#### Aim of the exercise
Omit all images, then return the remaining material exactly as it stands.

#### Data segment
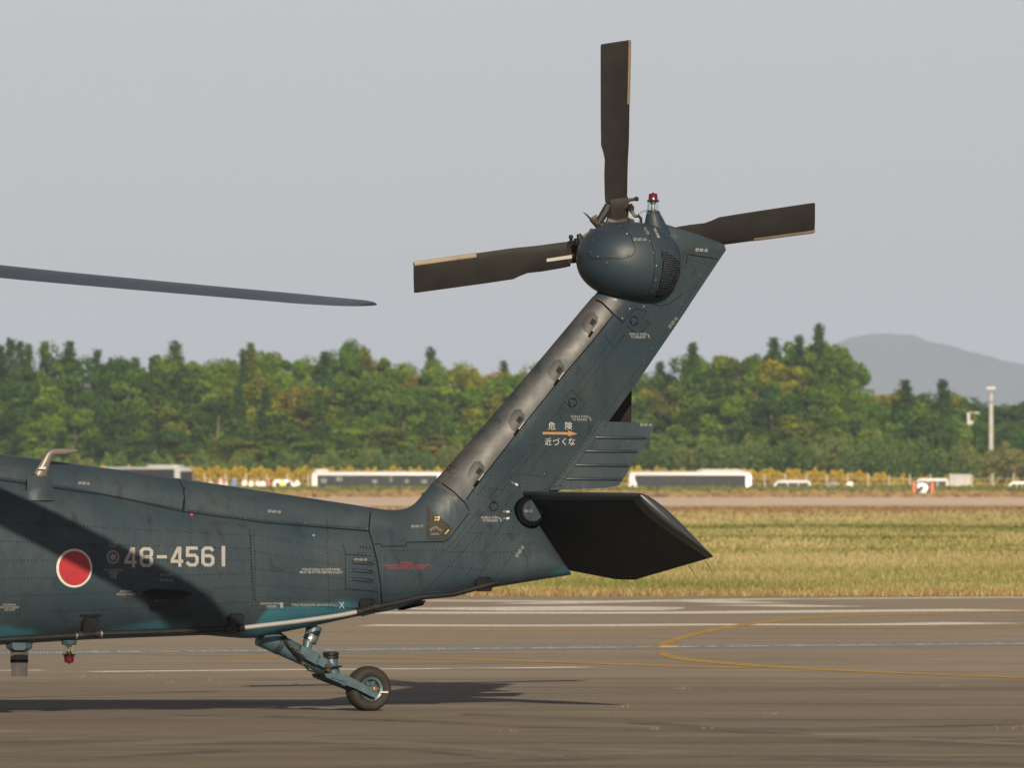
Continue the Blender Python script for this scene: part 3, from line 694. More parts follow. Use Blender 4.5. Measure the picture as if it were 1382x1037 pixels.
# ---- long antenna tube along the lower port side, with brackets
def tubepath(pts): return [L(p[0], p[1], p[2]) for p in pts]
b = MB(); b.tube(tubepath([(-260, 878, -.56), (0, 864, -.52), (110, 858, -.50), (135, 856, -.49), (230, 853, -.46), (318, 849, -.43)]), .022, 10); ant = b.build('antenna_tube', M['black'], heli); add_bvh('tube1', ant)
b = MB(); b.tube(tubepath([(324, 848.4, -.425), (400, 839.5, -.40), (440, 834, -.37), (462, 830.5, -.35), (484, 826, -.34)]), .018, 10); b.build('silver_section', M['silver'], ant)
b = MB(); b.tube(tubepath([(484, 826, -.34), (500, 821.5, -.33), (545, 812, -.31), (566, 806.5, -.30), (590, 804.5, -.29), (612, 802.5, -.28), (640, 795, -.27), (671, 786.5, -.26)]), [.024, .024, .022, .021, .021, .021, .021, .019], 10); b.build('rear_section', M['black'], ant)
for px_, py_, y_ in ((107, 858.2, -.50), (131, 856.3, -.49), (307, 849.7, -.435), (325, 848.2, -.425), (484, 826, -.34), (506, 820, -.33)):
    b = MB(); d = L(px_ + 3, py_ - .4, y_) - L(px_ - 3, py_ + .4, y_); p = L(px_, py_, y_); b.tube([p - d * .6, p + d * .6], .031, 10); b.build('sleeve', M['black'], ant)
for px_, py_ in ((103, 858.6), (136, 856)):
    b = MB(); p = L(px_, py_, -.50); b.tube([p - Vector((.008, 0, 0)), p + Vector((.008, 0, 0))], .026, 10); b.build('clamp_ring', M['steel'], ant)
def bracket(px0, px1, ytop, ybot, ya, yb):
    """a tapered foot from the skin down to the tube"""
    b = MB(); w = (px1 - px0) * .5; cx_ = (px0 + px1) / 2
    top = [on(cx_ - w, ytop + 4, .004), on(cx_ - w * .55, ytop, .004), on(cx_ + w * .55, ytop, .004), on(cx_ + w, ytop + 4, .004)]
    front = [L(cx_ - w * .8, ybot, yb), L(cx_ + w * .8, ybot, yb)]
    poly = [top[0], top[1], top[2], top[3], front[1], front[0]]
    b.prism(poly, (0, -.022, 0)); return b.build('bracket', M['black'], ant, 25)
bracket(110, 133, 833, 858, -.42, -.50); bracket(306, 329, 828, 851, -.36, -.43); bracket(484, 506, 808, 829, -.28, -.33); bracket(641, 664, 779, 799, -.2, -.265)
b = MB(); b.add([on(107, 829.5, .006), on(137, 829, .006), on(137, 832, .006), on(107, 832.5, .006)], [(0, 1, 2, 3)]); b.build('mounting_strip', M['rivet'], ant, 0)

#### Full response
Continue the Blender Python script for this scene: part 3, from line 694. More parts follow. Use Blender 4.5. Measure the picture as if it were 1382x1037 pixels.
# ---- long antenna tube along the lower port side, with brackets
def tubepath(pts): return [L(p[0], p[1], p[2]) for p in pts]
b = MB(); b.tube(tubepath([(-260, 878, -.56), (0, 864, -.52), (110, 858, -.50), (135, 856, -.49), (230, 853, -.46), (318, 849, -.43)]), .022, 10); ant = b.build('antenna_tube', M['black'], heli); add_bvh('tube1', ant)
b = MB(); b.tube(tubepath([(324, 848.4, -.425), (400, 839.5, -.40), (440, 834, -.37), (462, 830.5, -.35), (484, 826, -.34)]), .018, 10); b.build('silver_section', M['silver'], ant)
b = MB(); b.tube(tubepath([(484, 826, -.34), (500, 821.5, -.33), (545, 812, -.31), (566, 806.5, -.30), (590, 804.5, -.29), (612, 802.5, -.28), (640, 795, -.27), (671, 786.5, -.26)]), [.024, .024, .022, .021, .021, .021, .021, .019], 10); b.build('rear_section', M['black'], ant)
for px_, py_, y_ in ((107, 858.2, -.50), (131, 856.3, -.49), (307, 849.7, -.435), (325, 848.2, -.425), (484, 826, -.34), (506, 820, -.33)):
    b = MB(); d = L(px_ + 3, py_ - .4, y_) - L(px_ - 3, py_ + .4, y_); p = L(px_, py_, y_); b.tube([p - d * .6, p + d * .6], .031, 10); b.build('sleeve', M['black'], ant)
for px_, py_ in ((103, 858.6), (136, 856)):
    b = MB(); p = L(px_, py_, -.50); b.tube([p - Vector((.008, 0, 0)), p + Vector((.008, 0, 0))], .026, 10); b.build('clamp_ring', M['steel'], ant)
def bracket(px0, px1, ytop, ybot, ya, yb):
    """a tapered foot from the skin down to the tube"""
    b = MB(); w = (px1 - px0) * .5; cx_ = (px0 + px1) / 2
    top = [on(cx_ - w, ytop + 4, .004), on(cx_ - w * .55, ytop, .004), on(cx_ + w * .55, ytop, .004), on(cx_ + w, ytop + 4, .004)]
    front = [L(cx_ - w * .8, ybot, yb), L(cx_ + w * .8, ybot, yb)]
    poly = [top[0], top[1], top[2], top[3], front[1], front[0]]
    b.prism(poly, (0, -.022, 0)); return b.build('bracket', M['black'], ant, 25)
bracket(110, 133, 833, 858, -.42, -.50); bracket(306, 329, 828, 851, -.36, -.43); bracket(484, 506, 808, 829, -.28, -.33); bracket(641, 664, 779, 799, -.2, -.265)
b = MB(); b.add([on(107, 829.5, .006), on(137, 829, .006), on(137, 832, .006), on(107, 832.5, .006)], [(0, 1, 2, 3)]); b.build('mounting_strip', M['rivet'], ant, 0)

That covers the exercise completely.